**Recorded data:**
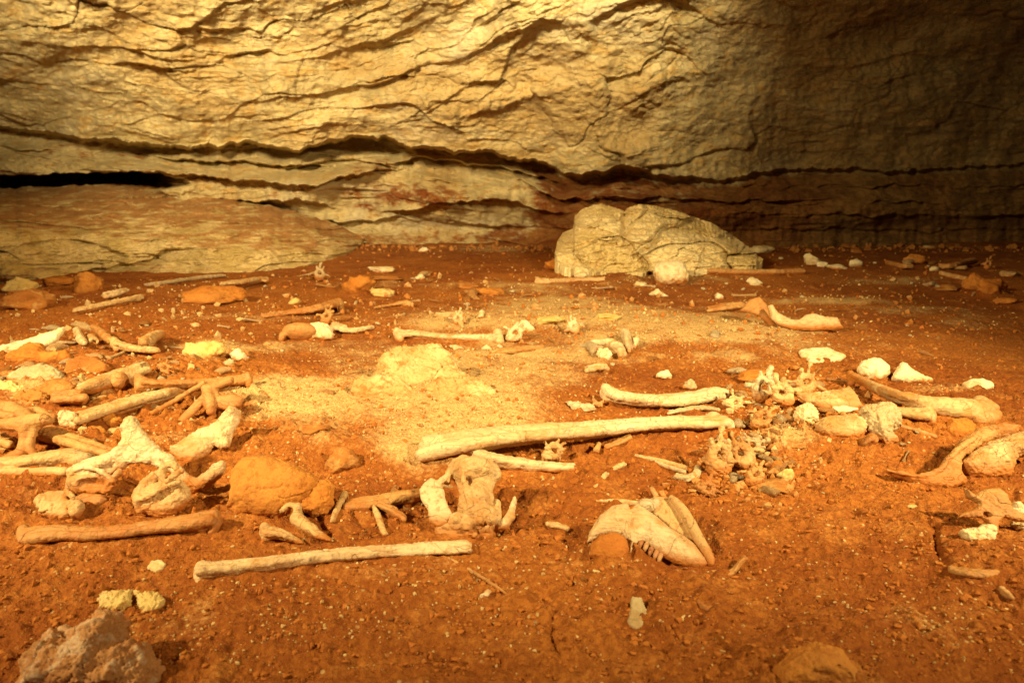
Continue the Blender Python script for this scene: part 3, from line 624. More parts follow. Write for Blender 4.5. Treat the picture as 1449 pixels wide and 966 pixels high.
bone('thick rust-coloured bone half sunk in the earth in front of the pelvis', [(42, 760, 16, 6), (80, 756, 15), (130, 757, 12.5), (180, 753, 13), (230, 746, 14), (275, 741, 17), (298, 738, 18)], 'bone_brown', extra=[[(304, 727, 7, 22), (306, 742, 7, 12), (300, 752, 6, 4)], [(34, 750, 9, 12), (34, 768, 8, 3)]], res=1.3, seed=3)
bone('buried brown rim of a joint leaning on the rust-coloured bone at the left', [(100, 775, 7, 0), (112, 757, 9, 6), (124, 752, 9, 10), (130, 765, 7, 2)], 'bone_brown', name='bone_fragment', cat='bone fragment')
bone('thin pale rib curving out of the soil at the far left foreground', [(50, 796, 2.5, 0), (72, 785, 3.5, 3), (92, 776, 4, 4), (104, 768, 4, 4)], 'bone_brown', name='rib', cat='rib')
bone('two-headed pale bone lying horizontally right behind the sandy mound', [(566, 474, 9), (590, 474, 8), (620, 477, 6.5), (660, 478, 6), (690, 479, 7), (703, 479, 9)], 'bone_pale', extra=[[(562, 469, 6, 10), (566, 480, 6, 4)], [(705, 470, 6, 12), (707, 484, 6, 4)]])
bone('slim pale bone lying in front of the boulder under a white stone', [(757, 398, 7), (775, 399, 5), (800, 397, 3.8), (830, 396, 3.8), (856, 396, 4.5)], 'bone_tan', res=1.)
bone('long narrow orange bone running right from the round stone by the boulder', [(990, 382, 5), (1030, 384, 4.2), (1080, 385, 4), (1138, 384, 4.5)], 'bone_brown', res=1., lift=1.2)
bone('brown long bone with a knobbed right end raised on a small skull, left midground', [(372, 447, 4, 2), (410, 442, 4.5, 4), (440, 438, 5.5, 8), (465, 432, 7, 10), (478, 430, 8, 8)], 'bone_brown', extra=[[(480, 428, 6, 10), (484, 442, 4, 2)]], res=1.)
bone('forked pale rib-like bone pointing right behind the cream stone, left midground', [(472, 463, 5.5), (490, 468, 5), (508, 467, 5), (527, 463, 3.5)], 'bone_pale', res=1., extra=[[(472, 459, 4), (488, 463, 4)]])
bone('small orange bone shaped like a spoon on bare earth in the left midground', [(530, 436, 2.5), (555, 432, 3.5), (572, 430, 6.5), (582, 432, 5)], 'bone_brown', res=1.)
bone('light stick-like bone in front of the left rock slab, lower of two', [(105, 440, 4), (140, 433, 5), (180, 425, 5.5), (200, 420, 5)], 'bone_tan', res=1.)
bone('bright short bone above the stick-like bone near the left rock slab', [(148, 418, 5, 9), (165, 415, 5.5, 9), (180, 410, 3.5, 9)], 'bone_pale', res=1.)
bone('slender orange bone lying along the foot of the left rock slab', [(312, 402, 3.5, 7), (340, 400, 5, 7), (365, 396, 5, 7), (378, 396, 4.5, 6)], 'bone_tan', res=1.)
bone('faded brown bone pointing left along the foot of the left rock slab', [(205, 404, 3), (240, 400, 4), (290, 393, 4.5), (318, 391, 4)], 'bone_grey', res=1.)
# right side
bone('long tan bone sloping down right from the pair of white stones', [(1208, 532, 7, 18), (1232, 545, 8, 18), (1262, 558, 9, 18), (1300, 569, 11, 18), (1335, 576, 14, 16), (1365, 580, 17, 14), (1388, 581, 17, 12)], 'bone_heap',
     extra=[[(1386, 570, 11, 16), (1402, 578, 9, 12)], [(1385, 592, 11, 8), (1402, 591, 9, 8), (1410, 586, 7, 8)], [(1203, 528, 6, 16), (1204, 542, 5, 10)]], res=1.3)
bone('knuckle-ended tan bone lying below the long sloping bone at the right', [(1262, 580, 7, 10), (1285, 585, 10), (1305, 588, 13), (1312, 588, 13)], 'bone_heap', extra=[[(1312, 580, 8, 14), (1316, 595, 8, 6)]], seed=6)
bone('thin brown stick bone on the ground under the knuckle-ended bone', [(1262, 600, 3, 2), (1300, 610, 3.5, 2), (1340, 620, 3, 1)], 'bone_brown', name='bone_splinter', cat='bone splinter')
stone('bone_fragment', 'flattened tan blade of bone behind the round knobbly white stone', 'bone fragment', 1172, 582, [(-52, -26), (-12, -27), (12, -31), (28, -36), (40, -22), (50, -6), (33, 0), (-2, -2), (-32, -14)], 7, 'bone_heap', tilt=60, noise=1.6, ns=10, edge=12)
stone('bone_fragment', 'plump tan bone lump with a knobbed right tip beside the round knobbly white stone', 'bone fragment', 1192, 620, [(-40, -20), (-27, -30), (8, -34), (30, -28), (42, -20), (36, -9), (20, 0), (-12, 0), (-32, -8)], 13, 'bone_heap', tilt=50, noise=1.6, ns=10, edge=20)
stone('bone_fragment', 'large greyish crumbled joint end at the right of the bone heap', 'bone fragment', 1248, 630, [(-34, -48), (-22, -57), (-2, -59), (14, -58), (28, -45), (26, -30), (14, -18), (22, -5), (6, 1), (-8, -12), (-22, -30)], 14, 'bone_grey', tilt=50, noise=2.6, ns=8, edge=18, fine=.8)
bone('small pinkish bone knob poking from the earth below the crumbled joint', [(1222, 628, 6, 2), (1232, 622, 9, 8), (1236, 619, 7, 14)], 'bone_brown', name='bone_fragment', cat='bone fragment')
bone('curled tan rib hooked around at the edge of the vertebra cluster', [(868, 613+60, 0+4, 4), (885, 676, 5, 5), (950-46, 673, 4, 4)], 'bone_tan', name='rib', cat='rib') if False else None
bone('pale thin rib running toward the hook-shaped bone, right of centre', [(898, 644, 2.5), (925, 650, 3.5), (950, 656, 4), (975, 664, 4.5)], 'bone_tan', name='rib', cat='rib')
bone('lower thin rib nearly parallel to the one above it, right of centre', [(920, 650, 2, 1), (945, 660, 3, 2), (970, 668, 3.5, 3)], 'bone_grey', name='rib', cat='rib')
bone('hook-shaped grey bone curling beside the pale vertebra cluster', [(956, 674, 6, 5), (972, 677, 6.5, 5), (985, 672, 7, 5), (988, 662, 6, 5)], 'bone_grey', name='bone_fragment', cat='bone fragment')
bone('slightly bent thin rib slanting alone on the earth above the lower jaw', [(838, 694, 2.5, 1), (850, 678, 4, 3), (866, 665, 4.5, 4), (884, 656, 4, 3)], 'bone_tan', name='rib', cat='rib')
bone('short upright splinter leaning on the longest bone', [(843, 640, 4, 2), (847, 628, 4, 6)], 'bone_brown', name='bone_splinter', cat='bone splinter')
bone('small curved brown bone lying under the right half of the longest bone', [(857, 632, 4, 3), (875, 626, 6, 4), (892, 618, 6, 6)], 'bone_brown', name='bone_fragment', cat='bone fragment')
# between orange stone and skull
bone('upright finger-like splinter between the orange stones and the skull', [(470, 738, 4, 1), (478, 718, 5, 6), (488, 698, 6, 14)], 'bone_tan', name='bone_splinter', cat='bone splinter')
bone('thin tan rib leaning down toward the foreground bone, left of the skull', [(527, 706, 4, 12), (534, 728, 5, 5), (541, 748, 5, 3), (546, 757, 4, 3)], 'bone_tan', name='rib', cat='rib')
bone('brown long bone mostly buried to the left of the skull', [(490, 716, 10, 3), (530, 711, 12, 5), (570, 704, 12, 6), (600, 699, 10, 6)], 'bone_brown', seed=7)
bone('fluted brown shaft of bone crossing behind the leaning rib', [(535, 712, 6, 12), (555, 722, 7, 8), (572, 734, 6, 5)], 'bone_brown', name='bone_fragment', cat='bone fragment')
bone('short yellowish bone with a dark hole pointing down right from the orange stones', [(420, 734, 11, 10), (436, 746, 9.5, 8), (452, 757, 7, 5), (466, 763, 3, 3)], 'bone_tan', extra=[[(422, 716, 5, 22), (420, 730, 8, 12)], [(398, 722, 3.5, 14), (410, 714, 4, 20), (422, 718, 4, 22)]])
bone('wedge-shaped yellowish bone end lying in front of the large orange stone', [(376, 752, 10, 8), (395, 755, 9, 7), (412, 761, 6, 4), (426, 767, 3, 1)], 'bone_tan', extra=[[(374, 745, 6, 16), (376, 760, 6, 4)]])
bone('thin brown stick bone slanting right of the foreground bone tip', [(625, 785, 2, 0), (660, 803, 2.5, 2), (700, 828, 2.5, 1), (720, 842, 2, 0)], 'bone_brown', name='bone_splinter', cat='bone splinter')
bone('small pale crescent bone chip in the foreground soil', [(680, 845, 3), (688, 840, 4), (692, 835, 3.5)], 'bone_pale', name='bone_splinter', cat='bone splinter')
bone('small flat pale bone chip alone between skull and lower jaw', [(776, 742, 6, 4), (790, 745, 6.5, 4), (804, 748, 4.5, 3)], 'bone_tan', name='bone_fragment', cat='bone fragment')
bone('forked orange bone tip rising from the soil right of the lower jaw', [(1000, 808, 4, 0), (1018, 812, 6, 0), (1034, 810, 5, 3), (1046, 797, 4, 12), (1054, 788, 4.5, 16)], 'bone_brown', name='bone_fragment', cat='bone fragment')
bone('brown ring of bone just breaking the soil below the forked tip', [(988, 850, 4, 0), (998, 860, 5, 1), (1010, 862, 5, 1), (1016, 854, 4, 0)], 'bone_brown', name='bone_fragment', cat='bone fragment')
bone('smooth brown bone lump half buried near the right edge foreground', [(1345, 806, 8, 0), (1368, 812, 10, 3), (1395, 814, 9, 3), (1412, 810, 6, 1)], 'bone_brown', name='bone_fragment', cat='bone fragment')
bone('little orange bone chip near the right edge foreground', [(1416, 832, 5), (1426, 842, 6), (1432, 846, 4)], 'bone_tan', name='bone_fragment', cat='bone fragment')
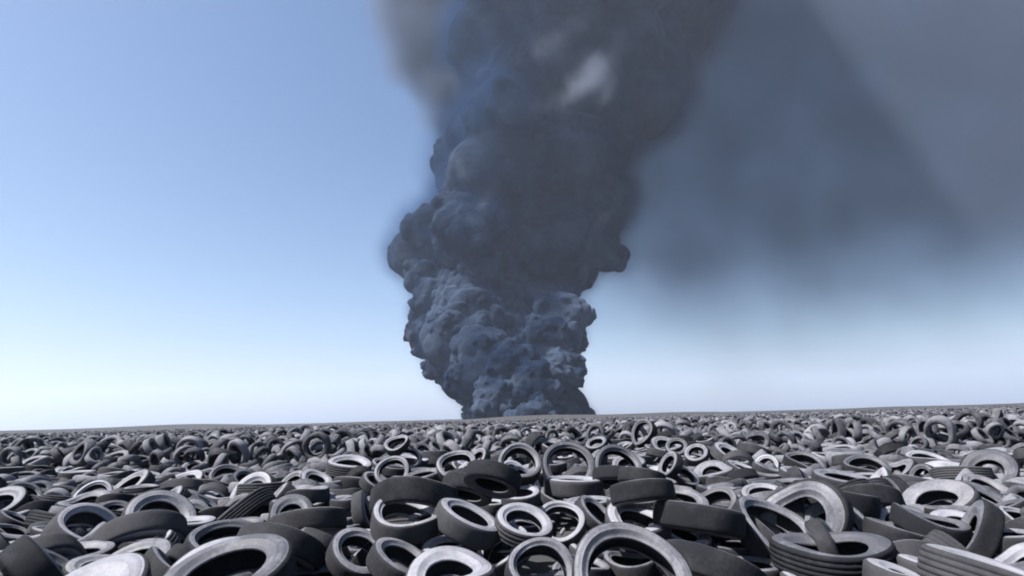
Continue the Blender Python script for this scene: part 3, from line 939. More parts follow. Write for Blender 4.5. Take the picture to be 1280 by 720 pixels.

**Task requirements:** Return each line with "Write".

**Response to the task:**
Continue the Blender Python script for this scene: part 3, from line 624. More parts follow. Write for Blender 4.5. Treat the picture as 1449 pixels wide and 966 pixels high.
Continue the Blender Python script for this scene: part 3, from line 939. More parts follow. Write for Blender 4.5. Take the picture to be 1280 by 720 pixels.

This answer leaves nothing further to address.